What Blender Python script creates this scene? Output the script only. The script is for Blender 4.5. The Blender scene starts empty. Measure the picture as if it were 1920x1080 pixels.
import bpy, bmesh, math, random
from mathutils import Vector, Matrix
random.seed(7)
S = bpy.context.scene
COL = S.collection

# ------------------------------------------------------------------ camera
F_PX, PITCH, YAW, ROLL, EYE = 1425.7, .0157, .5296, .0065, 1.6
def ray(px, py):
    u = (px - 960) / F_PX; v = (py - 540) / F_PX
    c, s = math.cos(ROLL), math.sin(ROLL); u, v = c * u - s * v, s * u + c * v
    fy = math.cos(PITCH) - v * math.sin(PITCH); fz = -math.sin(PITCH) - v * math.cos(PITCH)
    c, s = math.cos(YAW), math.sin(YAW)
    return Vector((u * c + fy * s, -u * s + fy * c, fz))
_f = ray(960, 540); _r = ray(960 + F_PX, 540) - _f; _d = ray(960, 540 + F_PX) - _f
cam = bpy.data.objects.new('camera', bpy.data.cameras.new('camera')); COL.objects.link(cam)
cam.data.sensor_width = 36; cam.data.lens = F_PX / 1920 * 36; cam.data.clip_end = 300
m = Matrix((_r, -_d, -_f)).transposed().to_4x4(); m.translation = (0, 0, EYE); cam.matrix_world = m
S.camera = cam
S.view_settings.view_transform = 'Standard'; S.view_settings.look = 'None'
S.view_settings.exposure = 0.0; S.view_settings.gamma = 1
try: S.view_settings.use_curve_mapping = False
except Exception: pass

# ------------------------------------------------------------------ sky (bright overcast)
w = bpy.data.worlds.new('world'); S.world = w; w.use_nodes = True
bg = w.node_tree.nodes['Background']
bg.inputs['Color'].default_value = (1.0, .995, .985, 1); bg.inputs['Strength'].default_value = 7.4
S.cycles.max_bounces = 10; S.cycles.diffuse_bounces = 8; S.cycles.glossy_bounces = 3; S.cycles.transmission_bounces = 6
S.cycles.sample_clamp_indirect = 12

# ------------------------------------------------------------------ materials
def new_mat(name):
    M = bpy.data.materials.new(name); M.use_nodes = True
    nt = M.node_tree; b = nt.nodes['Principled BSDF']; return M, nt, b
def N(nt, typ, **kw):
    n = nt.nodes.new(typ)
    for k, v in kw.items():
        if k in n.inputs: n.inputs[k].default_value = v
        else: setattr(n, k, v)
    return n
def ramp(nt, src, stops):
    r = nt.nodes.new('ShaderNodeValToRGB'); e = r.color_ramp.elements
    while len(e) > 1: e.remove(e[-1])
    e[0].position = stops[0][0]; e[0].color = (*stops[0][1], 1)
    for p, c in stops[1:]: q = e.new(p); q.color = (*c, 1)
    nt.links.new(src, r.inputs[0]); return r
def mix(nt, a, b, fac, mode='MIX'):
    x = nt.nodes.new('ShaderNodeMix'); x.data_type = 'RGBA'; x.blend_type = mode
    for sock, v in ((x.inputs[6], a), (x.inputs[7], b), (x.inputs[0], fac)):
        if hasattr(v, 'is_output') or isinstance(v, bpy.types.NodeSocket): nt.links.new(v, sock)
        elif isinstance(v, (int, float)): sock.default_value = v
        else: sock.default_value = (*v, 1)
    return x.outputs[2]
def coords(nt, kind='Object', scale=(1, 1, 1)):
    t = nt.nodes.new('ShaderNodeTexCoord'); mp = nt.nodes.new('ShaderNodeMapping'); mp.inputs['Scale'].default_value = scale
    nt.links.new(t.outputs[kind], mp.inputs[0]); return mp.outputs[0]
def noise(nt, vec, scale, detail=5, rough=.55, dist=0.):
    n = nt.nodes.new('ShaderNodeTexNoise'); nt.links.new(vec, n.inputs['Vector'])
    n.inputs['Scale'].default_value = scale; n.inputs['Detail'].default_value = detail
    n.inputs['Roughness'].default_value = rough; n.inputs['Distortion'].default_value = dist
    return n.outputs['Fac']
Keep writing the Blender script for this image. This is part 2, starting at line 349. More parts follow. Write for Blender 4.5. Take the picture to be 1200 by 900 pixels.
———
GIVEN EXERCISE
Where a line above contains the word "scene", copy that line.

RESPONSE
What Blender Python script creates this scene? Output the script only. The script is for Blender 4.5. The Blender scene starts empty. Measure the picture as if it were 1920x1080 pixels.
S = bpy.context.scene